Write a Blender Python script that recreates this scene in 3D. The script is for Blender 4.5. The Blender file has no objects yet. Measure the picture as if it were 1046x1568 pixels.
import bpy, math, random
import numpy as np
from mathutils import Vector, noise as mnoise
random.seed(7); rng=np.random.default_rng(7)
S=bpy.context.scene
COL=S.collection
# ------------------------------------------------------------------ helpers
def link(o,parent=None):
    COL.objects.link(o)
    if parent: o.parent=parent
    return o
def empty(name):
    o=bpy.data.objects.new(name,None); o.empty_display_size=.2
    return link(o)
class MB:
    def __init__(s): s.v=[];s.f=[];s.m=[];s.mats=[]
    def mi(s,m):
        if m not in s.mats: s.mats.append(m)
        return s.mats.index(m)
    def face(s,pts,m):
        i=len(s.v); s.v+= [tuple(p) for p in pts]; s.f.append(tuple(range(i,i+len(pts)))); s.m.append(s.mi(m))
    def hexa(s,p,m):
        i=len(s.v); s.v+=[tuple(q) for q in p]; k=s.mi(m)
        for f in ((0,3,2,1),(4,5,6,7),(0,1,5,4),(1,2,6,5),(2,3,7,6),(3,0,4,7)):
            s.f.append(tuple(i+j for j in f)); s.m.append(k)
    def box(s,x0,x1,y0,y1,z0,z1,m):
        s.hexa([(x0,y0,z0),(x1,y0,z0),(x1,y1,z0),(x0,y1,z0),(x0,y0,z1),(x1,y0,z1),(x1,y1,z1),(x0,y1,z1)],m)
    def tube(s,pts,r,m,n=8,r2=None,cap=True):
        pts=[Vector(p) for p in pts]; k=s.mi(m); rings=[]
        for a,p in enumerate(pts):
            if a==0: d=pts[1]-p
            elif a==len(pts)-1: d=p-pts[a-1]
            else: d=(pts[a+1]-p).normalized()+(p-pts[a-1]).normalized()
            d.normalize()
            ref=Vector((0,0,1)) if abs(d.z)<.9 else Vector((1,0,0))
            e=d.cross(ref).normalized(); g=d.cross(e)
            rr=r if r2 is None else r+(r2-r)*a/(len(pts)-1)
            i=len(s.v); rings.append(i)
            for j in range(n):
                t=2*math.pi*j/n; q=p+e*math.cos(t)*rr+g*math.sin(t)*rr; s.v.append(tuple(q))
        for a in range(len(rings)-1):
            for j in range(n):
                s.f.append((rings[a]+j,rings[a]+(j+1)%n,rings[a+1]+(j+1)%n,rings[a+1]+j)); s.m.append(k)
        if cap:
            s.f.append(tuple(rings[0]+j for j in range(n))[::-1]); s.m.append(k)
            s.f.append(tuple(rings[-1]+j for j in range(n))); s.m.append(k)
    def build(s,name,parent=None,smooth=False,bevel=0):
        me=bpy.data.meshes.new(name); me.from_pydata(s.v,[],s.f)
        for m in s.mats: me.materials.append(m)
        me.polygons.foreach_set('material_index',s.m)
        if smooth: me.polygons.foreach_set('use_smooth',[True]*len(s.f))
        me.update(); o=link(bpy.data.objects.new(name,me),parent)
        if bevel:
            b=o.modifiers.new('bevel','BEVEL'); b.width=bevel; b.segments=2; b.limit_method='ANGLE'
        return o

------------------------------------

## TASK DETAILS
Every line in the data above that contains "scene" needs to be copied.

## ANSWER
Write a Blender Python script that recreates this scene in 3D. The script is for Blender 4.5. The Blender file has no objects yet. Measure the picture as if it were 1046x1568 pixels.
S=bpy.context.scene